Restate the span of lines that starts with the line containing "Continue the Blender" and ends with the line containing "struct('trim_1', mb, M['trim'], bevel=0.004)", word for word, including both, with nothing else.
#####
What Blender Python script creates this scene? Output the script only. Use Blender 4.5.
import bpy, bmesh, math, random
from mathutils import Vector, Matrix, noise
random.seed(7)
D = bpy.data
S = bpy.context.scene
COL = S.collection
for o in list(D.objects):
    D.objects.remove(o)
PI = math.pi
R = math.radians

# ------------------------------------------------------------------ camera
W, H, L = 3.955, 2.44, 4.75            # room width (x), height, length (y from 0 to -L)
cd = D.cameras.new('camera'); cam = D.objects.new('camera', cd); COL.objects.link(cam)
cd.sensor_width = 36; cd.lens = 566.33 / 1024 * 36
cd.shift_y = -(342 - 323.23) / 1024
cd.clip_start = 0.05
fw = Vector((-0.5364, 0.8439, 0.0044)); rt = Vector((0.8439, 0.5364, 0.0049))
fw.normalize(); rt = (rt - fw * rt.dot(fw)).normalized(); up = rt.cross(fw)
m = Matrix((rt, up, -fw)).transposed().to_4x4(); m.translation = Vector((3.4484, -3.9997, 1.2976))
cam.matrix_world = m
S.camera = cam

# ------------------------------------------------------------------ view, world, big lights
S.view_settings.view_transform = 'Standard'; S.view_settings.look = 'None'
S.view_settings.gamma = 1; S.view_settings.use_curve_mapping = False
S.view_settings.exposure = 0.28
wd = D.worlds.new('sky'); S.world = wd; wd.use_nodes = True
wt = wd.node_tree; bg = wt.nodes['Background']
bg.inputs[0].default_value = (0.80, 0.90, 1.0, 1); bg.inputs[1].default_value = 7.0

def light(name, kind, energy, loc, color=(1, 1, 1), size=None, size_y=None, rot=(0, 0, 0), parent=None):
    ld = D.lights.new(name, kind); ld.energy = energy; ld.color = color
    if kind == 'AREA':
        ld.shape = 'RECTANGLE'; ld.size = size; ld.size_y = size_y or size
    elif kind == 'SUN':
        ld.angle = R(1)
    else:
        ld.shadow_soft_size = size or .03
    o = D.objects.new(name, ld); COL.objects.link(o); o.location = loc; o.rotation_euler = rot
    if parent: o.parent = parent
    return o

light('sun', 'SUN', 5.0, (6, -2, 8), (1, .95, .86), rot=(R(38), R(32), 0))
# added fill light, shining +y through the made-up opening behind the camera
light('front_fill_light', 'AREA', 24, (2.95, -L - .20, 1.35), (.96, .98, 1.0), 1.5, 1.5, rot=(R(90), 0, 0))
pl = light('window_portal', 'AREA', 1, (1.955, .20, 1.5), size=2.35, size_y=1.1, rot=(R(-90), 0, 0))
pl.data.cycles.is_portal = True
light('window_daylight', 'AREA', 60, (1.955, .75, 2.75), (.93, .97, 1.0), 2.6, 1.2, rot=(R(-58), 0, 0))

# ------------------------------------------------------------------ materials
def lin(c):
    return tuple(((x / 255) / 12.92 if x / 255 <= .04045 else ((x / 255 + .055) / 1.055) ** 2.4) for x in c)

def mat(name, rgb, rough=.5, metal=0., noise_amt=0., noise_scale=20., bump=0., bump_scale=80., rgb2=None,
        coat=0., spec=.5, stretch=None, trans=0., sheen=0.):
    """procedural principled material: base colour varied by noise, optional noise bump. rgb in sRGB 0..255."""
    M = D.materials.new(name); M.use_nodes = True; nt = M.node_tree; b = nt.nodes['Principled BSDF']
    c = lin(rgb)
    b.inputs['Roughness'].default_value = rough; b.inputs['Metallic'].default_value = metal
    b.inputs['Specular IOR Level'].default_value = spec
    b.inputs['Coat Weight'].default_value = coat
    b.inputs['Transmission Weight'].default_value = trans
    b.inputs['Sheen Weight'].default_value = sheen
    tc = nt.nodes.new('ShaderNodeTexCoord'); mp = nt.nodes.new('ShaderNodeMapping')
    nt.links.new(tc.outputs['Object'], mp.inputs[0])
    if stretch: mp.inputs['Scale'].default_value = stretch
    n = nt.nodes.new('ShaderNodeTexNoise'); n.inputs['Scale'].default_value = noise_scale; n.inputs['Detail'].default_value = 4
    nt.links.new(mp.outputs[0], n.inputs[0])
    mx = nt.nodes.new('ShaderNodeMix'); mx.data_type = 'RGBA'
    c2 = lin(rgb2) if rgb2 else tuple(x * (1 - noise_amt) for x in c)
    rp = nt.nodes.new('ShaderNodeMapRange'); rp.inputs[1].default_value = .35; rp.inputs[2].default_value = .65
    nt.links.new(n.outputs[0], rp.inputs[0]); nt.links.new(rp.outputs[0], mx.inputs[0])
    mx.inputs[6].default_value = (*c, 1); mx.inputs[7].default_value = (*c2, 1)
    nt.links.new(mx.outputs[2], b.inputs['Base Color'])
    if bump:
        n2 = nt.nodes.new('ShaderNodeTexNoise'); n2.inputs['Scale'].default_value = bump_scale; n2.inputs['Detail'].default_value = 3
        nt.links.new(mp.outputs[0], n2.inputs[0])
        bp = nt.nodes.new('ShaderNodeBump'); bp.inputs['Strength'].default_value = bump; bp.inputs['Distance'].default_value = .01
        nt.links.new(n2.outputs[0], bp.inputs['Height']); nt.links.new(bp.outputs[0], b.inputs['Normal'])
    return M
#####
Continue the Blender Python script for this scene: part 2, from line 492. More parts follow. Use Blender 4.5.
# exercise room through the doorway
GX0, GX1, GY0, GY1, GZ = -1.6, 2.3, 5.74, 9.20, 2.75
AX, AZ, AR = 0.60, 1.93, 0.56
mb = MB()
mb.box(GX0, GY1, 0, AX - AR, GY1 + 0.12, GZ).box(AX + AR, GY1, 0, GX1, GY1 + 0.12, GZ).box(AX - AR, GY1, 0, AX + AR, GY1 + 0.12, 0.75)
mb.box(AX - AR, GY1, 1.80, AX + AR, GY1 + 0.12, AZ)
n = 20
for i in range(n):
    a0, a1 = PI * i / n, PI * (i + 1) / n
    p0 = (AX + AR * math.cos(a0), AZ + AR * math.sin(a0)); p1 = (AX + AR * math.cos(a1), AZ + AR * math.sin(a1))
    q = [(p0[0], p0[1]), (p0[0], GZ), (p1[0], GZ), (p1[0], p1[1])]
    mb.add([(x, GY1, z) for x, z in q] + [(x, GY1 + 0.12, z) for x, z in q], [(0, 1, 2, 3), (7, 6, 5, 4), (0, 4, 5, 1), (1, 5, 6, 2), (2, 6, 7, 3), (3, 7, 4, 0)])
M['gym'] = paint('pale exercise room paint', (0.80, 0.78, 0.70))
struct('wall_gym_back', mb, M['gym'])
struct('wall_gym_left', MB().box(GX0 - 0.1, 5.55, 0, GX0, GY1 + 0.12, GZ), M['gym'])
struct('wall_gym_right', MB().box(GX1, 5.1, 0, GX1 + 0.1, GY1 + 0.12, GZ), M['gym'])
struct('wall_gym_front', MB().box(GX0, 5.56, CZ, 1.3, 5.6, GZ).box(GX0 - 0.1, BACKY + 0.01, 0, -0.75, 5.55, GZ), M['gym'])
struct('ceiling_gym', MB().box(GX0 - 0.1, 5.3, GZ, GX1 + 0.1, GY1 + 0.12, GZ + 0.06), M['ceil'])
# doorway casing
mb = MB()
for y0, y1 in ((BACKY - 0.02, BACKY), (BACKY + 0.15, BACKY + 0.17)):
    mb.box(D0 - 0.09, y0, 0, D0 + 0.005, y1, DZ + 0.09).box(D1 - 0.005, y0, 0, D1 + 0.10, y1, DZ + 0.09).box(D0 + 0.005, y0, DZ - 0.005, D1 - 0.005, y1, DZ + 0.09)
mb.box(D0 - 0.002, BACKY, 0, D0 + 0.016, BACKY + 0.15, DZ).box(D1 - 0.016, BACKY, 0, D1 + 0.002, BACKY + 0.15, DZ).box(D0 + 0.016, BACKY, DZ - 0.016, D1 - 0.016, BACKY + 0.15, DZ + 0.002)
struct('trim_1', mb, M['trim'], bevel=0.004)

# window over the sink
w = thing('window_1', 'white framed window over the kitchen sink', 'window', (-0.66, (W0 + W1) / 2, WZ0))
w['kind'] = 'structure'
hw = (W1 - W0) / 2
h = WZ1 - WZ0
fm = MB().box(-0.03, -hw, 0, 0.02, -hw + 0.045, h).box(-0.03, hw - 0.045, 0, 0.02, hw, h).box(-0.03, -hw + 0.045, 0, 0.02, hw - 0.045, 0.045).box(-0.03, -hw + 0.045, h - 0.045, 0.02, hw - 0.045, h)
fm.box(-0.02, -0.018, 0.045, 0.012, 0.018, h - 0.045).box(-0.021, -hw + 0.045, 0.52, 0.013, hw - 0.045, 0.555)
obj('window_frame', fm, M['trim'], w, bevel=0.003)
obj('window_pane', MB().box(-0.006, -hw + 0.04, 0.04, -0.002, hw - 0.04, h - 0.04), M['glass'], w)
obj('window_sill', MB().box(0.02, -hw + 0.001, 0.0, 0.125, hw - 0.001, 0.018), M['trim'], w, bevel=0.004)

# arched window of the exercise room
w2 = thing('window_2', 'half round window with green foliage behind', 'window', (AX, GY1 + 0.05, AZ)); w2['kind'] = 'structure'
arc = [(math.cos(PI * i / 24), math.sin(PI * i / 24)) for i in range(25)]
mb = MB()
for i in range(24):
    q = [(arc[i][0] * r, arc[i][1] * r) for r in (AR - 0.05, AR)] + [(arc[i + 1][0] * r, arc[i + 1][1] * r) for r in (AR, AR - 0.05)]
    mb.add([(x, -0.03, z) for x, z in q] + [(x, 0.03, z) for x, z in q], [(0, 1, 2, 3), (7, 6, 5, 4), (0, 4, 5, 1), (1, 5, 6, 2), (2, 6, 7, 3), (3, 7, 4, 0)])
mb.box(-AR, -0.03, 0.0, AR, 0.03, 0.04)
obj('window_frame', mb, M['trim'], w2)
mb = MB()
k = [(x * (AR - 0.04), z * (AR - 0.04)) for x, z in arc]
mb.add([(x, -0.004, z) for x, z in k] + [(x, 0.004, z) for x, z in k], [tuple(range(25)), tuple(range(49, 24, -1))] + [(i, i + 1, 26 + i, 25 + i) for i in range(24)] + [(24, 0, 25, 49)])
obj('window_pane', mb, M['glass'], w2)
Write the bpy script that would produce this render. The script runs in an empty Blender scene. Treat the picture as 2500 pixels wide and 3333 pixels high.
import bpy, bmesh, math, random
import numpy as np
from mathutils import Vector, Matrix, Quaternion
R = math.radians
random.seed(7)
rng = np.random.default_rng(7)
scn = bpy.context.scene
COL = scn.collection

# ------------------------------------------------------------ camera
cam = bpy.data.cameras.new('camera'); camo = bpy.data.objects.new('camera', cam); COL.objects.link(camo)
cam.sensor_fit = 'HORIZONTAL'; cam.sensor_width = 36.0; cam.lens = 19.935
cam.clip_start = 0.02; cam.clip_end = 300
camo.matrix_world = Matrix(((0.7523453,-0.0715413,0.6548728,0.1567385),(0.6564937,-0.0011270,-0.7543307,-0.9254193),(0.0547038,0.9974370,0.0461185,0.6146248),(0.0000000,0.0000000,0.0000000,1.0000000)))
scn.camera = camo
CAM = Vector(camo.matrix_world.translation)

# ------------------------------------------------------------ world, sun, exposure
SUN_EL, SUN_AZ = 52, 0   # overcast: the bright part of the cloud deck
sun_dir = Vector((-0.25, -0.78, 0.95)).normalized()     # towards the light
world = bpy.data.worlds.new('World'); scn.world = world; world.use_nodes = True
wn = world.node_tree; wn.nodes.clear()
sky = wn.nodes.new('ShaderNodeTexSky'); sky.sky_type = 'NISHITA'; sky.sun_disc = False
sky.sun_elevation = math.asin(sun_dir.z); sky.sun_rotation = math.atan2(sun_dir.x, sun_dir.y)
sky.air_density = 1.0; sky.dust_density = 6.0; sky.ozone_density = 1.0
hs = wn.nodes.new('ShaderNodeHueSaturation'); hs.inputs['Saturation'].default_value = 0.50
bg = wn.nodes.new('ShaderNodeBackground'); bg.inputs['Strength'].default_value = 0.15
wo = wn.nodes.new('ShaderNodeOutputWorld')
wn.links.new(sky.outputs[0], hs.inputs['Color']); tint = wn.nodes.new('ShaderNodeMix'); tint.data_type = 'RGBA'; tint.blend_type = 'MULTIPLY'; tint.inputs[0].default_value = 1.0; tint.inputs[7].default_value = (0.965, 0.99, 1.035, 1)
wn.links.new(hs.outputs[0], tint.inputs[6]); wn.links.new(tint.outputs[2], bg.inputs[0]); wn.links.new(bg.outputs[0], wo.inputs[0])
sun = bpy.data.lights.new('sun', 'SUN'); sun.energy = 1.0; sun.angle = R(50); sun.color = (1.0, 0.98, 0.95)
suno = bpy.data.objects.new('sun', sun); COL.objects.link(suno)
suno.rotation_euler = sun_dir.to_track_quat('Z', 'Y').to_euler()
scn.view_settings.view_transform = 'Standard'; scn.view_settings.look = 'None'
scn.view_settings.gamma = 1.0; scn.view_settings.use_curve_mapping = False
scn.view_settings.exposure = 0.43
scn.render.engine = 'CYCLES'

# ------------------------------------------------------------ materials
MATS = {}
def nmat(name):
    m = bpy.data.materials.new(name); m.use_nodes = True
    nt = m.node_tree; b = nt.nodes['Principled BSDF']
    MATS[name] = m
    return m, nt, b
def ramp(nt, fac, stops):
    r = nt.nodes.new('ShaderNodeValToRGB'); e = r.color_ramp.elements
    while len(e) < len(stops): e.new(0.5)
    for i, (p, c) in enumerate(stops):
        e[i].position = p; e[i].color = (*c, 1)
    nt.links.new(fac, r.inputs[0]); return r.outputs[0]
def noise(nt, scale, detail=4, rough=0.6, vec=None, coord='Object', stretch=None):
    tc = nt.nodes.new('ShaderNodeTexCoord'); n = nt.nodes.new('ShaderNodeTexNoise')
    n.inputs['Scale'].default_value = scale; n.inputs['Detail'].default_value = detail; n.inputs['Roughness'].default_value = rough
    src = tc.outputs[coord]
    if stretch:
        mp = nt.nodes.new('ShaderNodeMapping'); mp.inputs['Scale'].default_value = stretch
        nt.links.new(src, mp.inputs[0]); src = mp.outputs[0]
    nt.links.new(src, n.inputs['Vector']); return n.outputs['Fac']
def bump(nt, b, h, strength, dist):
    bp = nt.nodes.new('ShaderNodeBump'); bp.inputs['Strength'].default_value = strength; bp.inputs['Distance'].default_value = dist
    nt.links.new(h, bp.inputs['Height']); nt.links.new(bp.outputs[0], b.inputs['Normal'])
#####
* RIGHT ANSWER
Continue the Blender Python script for this scene: part 2, from line 492. More parts follow. Use Blender 4.5.
# exercise room through the doorway
GX0, GX1, GY0, GY1, GZ = -1.6, 2.3, 5.74, 9.20, 2.75
AX, AZ, AR = 0.60, 1.93, 0.56
mb = MB()
mb.box(GX0, GY1, 0, AX - AR, GY1 + 0.12, GZ).box(AX + AR, GY1, 0, GX1, GY1 + 0.12, GZ).box(AX - AR, GY1, 0, AX + AR, GY1 + 0.12, 0.75)
mb.box(AX - AR, GY1, 1.80, AX + AR, GY1 + 0.12, AZ)
n = 20
for i in range(n):
    a0, a1 = PI * i / n, PI * (i + 1) / n
    p0 = (AX + AR * math.cos(a0), AZ + AR * math.sin(a0)); p1 = (AX + AR * math.cos(a1), AZ + AR * math.sin(a1))
    q = [(p0[0], p0[1]), (p0[0], GZ), (p1[0], GZ), (p1[0], p1[1])]
    mb.add([(x, GY1, z) for x, z in q] + [(x, GY1 + 0.12, z) for x, z in q], [(0, 1, 2, 3), (7, 6, 5, 4), (0, 4, 5, 1), (1, 5, 6, 2), (2, 6, 7, 3), (3, 7, 4, 0)])
M['gym'] = paint('pale exercise room paint', (0.80, 0.78, 0.70))
struct('wall_gym_back', mb, M['gym'])
struct('wall_gym_left', MB().box(GX0 - 0.1, 5.55, 0, GX0, GY1 + 0.12, GZ), M['gym'])
struct('wall_gym_right', MB().box(GX1, 5.1, 0, GX1 + 0.1, GY1 + 0.12, GZ), M['gym'])
struct('wall_gym_front', MB().box(GX0, 5.56, CZ, 1.3, 5.6, GZ).box(GX0 - 0.1, BACKY + 0.01, 0, -0.75, 5.55, GZ), M['gym'])
struct('ceiling_gym', MB().box(GX0 - 0.1, 5.3, GZ, GX1 + 0.1, GY1 + 0.12, GZ + 0.06), M['ceil'])
# doorway casing
mb = MB()
for y0, y1 in ((BACKY - 0.02, BACKY), (BACKY + 0.15, BACKY + 0.17)):
    mb.box(D0 - 0.09, y0, 0, D0 + 0.005, y1, DZ + 0.09).box(D1 - 0.005, y0, 0, D1 + 0.10, y1, DZ + 0.09).box(D0 + 0.005, y0, DZ - 0.005, D1 - 0.005, y1, DZ + 0.09)
mb.box(D0 - 0.002, BACKY, 0, D0 + 0.016, BACKY + 0.15, DZ).box(D1 - 0.016, BACKY, 0, D1 + 0.002, BACKY + 0.15, DZ).box(D0 + 0.016, BACKY, DZ - 0.016, D1 - 0.016, BACKY + 0.15, DZ + 0.002)
struct('trim_1', mb, M['trim'], bevel=0.004)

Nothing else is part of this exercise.